*DATASET EXTRACT*:
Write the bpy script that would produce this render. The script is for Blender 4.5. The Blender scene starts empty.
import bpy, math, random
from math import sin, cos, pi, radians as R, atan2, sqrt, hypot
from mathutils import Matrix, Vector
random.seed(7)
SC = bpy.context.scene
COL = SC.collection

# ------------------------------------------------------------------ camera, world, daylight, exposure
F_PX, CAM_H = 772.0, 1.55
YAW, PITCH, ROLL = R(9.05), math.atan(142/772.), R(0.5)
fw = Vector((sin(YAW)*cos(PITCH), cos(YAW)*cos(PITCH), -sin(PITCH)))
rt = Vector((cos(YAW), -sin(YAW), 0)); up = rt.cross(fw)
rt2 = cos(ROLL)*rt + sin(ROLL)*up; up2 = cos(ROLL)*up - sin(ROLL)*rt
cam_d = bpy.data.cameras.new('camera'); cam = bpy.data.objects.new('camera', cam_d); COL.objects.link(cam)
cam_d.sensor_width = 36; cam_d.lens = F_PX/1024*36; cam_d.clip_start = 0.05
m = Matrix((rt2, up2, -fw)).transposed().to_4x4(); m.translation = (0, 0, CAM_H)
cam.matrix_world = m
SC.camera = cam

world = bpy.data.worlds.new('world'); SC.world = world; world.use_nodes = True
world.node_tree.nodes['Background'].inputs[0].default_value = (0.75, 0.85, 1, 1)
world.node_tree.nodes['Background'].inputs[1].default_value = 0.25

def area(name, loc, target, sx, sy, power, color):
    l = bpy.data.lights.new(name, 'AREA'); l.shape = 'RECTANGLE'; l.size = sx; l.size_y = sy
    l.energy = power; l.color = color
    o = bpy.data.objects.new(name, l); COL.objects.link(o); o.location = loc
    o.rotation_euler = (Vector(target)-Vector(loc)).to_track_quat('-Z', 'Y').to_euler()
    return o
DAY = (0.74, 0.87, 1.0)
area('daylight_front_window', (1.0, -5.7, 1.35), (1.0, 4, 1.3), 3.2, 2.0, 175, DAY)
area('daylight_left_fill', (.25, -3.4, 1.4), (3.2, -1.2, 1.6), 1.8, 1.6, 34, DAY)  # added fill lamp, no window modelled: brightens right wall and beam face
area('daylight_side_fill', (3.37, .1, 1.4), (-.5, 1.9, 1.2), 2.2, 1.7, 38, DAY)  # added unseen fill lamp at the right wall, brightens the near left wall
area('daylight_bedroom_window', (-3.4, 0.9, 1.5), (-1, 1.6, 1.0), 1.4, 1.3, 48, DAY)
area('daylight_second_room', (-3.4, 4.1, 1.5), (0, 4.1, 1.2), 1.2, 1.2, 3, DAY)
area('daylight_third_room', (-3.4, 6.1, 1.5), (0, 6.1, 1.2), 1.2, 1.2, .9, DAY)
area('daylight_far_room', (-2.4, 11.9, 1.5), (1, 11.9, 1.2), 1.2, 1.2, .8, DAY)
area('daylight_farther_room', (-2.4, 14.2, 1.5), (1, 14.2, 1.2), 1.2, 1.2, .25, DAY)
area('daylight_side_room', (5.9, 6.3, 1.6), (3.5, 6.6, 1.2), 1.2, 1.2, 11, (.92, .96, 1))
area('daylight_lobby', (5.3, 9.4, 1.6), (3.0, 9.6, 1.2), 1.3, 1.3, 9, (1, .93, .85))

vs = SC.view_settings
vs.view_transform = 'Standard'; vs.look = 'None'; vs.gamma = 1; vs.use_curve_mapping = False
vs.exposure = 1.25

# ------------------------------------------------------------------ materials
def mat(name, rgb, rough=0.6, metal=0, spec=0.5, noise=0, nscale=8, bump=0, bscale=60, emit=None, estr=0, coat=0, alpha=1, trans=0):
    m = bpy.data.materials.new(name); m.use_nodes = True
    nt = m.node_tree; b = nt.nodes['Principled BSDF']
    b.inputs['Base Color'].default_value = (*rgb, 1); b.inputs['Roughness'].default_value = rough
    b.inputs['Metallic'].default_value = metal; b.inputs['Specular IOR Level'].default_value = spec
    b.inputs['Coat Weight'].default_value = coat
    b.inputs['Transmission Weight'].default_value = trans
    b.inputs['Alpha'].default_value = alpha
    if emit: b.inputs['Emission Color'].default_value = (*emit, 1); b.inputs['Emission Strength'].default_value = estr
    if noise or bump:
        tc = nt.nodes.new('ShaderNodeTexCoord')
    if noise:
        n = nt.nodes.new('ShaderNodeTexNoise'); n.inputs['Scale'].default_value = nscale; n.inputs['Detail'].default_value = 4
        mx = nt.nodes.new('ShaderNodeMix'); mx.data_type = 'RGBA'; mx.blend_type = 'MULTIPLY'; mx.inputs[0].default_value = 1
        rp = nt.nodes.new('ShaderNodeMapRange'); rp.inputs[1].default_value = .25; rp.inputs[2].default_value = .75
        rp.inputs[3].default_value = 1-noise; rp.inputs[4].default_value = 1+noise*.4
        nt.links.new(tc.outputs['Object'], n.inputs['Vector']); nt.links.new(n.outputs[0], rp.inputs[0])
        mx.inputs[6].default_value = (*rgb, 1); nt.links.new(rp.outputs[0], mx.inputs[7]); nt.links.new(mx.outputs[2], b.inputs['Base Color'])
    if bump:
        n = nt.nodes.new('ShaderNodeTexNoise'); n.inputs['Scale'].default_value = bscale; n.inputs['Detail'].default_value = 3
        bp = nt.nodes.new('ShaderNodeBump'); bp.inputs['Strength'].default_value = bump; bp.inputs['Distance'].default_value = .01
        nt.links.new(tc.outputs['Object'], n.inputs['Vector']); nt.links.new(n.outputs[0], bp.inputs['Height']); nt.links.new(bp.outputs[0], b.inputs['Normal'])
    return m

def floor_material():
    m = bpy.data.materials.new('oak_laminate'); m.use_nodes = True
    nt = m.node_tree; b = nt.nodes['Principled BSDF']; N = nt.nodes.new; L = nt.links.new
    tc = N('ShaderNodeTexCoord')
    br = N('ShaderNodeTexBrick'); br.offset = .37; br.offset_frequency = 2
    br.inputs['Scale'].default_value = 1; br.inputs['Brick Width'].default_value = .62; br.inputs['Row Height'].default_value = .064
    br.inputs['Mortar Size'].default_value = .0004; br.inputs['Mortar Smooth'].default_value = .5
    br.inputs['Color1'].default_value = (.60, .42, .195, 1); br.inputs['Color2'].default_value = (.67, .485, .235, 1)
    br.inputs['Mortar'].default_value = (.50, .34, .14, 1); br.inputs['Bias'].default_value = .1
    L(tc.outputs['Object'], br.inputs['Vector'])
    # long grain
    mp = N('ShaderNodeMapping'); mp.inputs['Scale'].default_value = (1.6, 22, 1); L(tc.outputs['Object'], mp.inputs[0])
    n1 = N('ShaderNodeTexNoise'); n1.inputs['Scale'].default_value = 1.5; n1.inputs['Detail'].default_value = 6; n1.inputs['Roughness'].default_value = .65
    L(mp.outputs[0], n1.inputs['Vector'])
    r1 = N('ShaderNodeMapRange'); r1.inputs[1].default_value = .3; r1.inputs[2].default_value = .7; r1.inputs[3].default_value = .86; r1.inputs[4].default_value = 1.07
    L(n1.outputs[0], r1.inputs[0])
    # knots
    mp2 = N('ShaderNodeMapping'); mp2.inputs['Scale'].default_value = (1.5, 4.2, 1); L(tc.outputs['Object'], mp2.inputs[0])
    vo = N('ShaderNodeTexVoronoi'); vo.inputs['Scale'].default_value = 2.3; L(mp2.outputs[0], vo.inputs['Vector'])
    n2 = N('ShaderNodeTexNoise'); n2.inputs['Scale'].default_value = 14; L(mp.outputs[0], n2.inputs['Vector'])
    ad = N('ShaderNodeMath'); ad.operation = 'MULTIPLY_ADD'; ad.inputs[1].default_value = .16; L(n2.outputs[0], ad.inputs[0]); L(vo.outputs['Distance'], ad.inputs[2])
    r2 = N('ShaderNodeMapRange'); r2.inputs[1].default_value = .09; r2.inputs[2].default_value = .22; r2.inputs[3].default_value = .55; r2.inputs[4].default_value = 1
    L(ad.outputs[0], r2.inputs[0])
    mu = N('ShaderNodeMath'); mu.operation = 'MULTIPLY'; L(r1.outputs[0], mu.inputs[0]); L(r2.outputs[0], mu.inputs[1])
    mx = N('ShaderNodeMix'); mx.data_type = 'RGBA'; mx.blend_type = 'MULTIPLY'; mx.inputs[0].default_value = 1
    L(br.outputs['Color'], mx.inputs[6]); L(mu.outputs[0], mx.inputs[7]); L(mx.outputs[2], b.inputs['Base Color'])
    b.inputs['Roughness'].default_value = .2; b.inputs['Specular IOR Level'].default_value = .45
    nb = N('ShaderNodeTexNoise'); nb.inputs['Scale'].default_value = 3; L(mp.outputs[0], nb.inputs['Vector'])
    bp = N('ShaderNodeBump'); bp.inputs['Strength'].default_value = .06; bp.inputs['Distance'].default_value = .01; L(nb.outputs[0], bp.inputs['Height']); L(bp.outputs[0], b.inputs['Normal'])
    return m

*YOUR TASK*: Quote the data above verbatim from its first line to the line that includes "COL = SC.collection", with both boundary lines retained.

*OUTPUT OF THE TASK*:
Write the bpy script that would produce this render. The script is for Blender 4.5. The Blender scene starts empty.
import bpy, math, random
from math import sin, cos, pi, radians as R, atan2, sqrt, hypot
from mathutils import Matrix, Vector
random.seed(7)
SC = bpy.context.scene
COL = SC.collection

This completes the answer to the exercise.